As his gang, the organization of which is drawn directly from his books, falls apart, Tom introduces Cervantes to explain the divide between what he says the gang is doing and what Huck perceives. Huck and the other children had been frustrated by the absence of the murdering and robbing that Tom had promised them. Tom finally plans a raid on a band of Spanish and Arabic merchants, as well as their 400 strong guard of soldiers, who are going to set up camp at Cave Hollow with elephants, camels, and mules loaded with diamonds. Huck, skeptical of the gang's ability to defeat such a force, decides he will go along to see the elephants and camels, but when the day arrives, the children's raid is on a Sunday-school picnic.

"I didn't see no di'monds, and I told Tom Sawyer so. He said there was loads of them there, anyway; and he said there was A-rabs there, too, and elephants and things. I said, why couldn't we see them, then? He said if I warn't so ignorant, but had read a book called Don Quixote, I would know without asking. He said it was all done by enchantment." Huck, taking the part of Sancho Panza as Tom assumes that of Don Quixote, plays the realist to the fantasist here, even though Huck's ignorance of Cervantes leaves him uncertain about whether he should believe his eyes or Tom's explanation.

The exchange, as well as the gang's activity that has led to it, forms the basis of the novel's quixotic vein, which has been described by Seelye as an opposition between real and fantastic adventures. The quixotic element, however, informs so much more of the book. As Huck's story proceeds, an opposition between Huck's perspective and a Tom-like perspective arises again and again, not because Huck continually deals with those who attempt to bring fantastical tales to life, but because regardless of whether or not the situations in which he finds himself originate from a fantastical--perhaps false would be a better term considering the Duke and the Dauphin attempt to bring fiction to life for less innocent reasons than Tom--or a real source, they are formed as a result of people projecting stories onto the real world.

Buck Grangerford and the others in his family, for example, are realistic doppelgangers to Tom Sawyer in that their participation in the feud with the Shepherdsons continues only because they insist on adhering to the conventions of a feud narrative. Those conventions, in fact, are all they have: their conflict's foundation now lies not in the real world but in the idea that a feud is on, as Buck demonstrates when Huck asks him about it:

"What was the [original] trouble about, Buck?--land?"

"I reckon maybe--I don't know."

"Well, who done the shooting? Was it a Grangerford or a Shepherdson?"

"Laws, how do I know? It was so long ago."

The Grangerfords and Shepherdsons are simply conservative upholders of the laws of the feud.

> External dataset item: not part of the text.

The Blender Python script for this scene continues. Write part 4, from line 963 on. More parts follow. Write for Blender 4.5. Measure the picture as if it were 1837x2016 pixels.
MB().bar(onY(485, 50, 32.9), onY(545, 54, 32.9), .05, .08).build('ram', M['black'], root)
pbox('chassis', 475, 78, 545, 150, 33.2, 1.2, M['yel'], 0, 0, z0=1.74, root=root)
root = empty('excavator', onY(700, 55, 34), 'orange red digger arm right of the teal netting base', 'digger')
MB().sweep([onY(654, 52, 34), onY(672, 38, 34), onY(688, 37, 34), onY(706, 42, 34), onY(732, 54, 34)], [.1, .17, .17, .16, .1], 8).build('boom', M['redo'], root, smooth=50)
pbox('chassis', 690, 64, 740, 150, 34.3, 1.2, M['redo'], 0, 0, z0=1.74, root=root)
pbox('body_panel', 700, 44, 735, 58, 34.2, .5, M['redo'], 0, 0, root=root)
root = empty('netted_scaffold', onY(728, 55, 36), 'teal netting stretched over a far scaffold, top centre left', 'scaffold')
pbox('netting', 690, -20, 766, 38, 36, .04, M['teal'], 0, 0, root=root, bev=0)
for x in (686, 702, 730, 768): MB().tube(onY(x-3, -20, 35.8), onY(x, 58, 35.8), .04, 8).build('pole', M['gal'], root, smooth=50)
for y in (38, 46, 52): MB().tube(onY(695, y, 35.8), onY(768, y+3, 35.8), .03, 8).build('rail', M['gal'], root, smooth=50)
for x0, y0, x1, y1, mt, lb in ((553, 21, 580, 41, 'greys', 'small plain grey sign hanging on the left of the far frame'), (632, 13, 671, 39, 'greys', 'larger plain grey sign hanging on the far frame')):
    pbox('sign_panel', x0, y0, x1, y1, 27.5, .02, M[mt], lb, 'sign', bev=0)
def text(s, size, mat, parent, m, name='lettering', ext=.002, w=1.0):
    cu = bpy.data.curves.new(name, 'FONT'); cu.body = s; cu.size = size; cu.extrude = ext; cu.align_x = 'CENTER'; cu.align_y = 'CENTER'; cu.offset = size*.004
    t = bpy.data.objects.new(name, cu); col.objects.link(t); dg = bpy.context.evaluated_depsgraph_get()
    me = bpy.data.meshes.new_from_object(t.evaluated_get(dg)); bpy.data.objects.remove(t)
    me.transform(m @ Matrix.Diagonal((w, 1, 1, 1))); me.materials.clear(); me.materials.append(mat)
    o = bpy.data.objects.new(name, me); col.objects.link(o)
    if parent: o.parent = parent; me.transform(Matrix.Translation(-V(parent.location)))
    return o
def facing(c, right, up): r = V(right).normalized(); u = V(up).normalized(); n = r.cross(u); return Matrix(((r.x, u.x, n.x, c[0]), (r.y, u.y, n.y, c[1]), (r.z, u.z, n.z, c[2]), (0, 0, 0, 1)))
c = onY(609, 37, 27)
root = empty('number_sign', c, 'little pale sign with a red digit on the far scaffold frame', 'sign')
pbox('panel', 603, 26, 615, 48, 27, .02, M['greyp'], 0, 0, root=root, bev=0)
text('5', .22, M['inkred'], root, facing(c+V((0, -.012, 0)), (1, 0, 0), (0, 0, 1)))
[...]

Tom, too, represents, despite his talk of robbery and murder, conservatism: his is the voice of civilized society, of social norms. Tom's talk of robbing and murdering is, in fact, an illustration of his conservatism, of his desire to follow to the letter what his stories present as the correct way to do things. Huck fully understands and admires that aspect of Tom's character. The conflict in his own character, particularly with regard to how he should treat Jim, is a conflict over whether he should do things "right," that is, in accordance with social norms, or do things his way. Thus, when Tom agrees to help Huck steal Jim from the Phelps's, Huck observes, "It was the most astonishing speech I ever heard--and I'm bound to say Tom Sawyer fell, considerable, in my estimation."

Tom's belief in the inherent rightness of authority informs his understanding of Cervantes, obliging him to accept the perspective of Don Quixote, whose social position gives him more authority than Sancho Panza. Similarly, Huck's respect for social norms, despite his unwillingness to act in accordance with them, informs his conscience, which gnaws away at him and tells him that turning Jim into the authorities and condemning him to the life of a slave is the right thing to do. The external debate between Huck and Tom over the presence of diamonds is then analogous to Huck's internal debates: Huck's conscience assumes the position of Don Quixote and his other voice, let's call it that of his heart, takes on the role of Sancho, telling him to ignore the ideology that sustains the institution of slavery. Huck, of course, never becomes fully Sancho-like, as his notions of right and wrong continue to distort his perception, but he makes a valiant effort, quixotically damning himself to hell in order to follow Panza's example as far as he can and see something of the truth, even if he fails to recognize it as such.

In the end The Adventures of Huckleberry Finn's take on slavery, which was no longer a legal institution when the book appeared, or any other issue that Twain raises is secondary to its consideration of the function of the stories we tell ourselves about our world and how living by them too rigidly can blind us from the reality that surrounds us. Those so blinded remain childlike in their reading habits, Tom Sawyerish Don Quixotes. Others may be able to take control of their perception and see, if not the full truth, something a little closer to it. The "burden of foreknowledge," or childhood memories of reading the novel, play an important part in our coming to such an understanding of Twain's tale, reminding us that we once saw reality in fantasy and that escaping that habit is necessary if we are to see the fiction that informs our reality, even if doing so isn't quite as easy as seeing that Sancho Panza's vision is closer to the truth than Quixote's.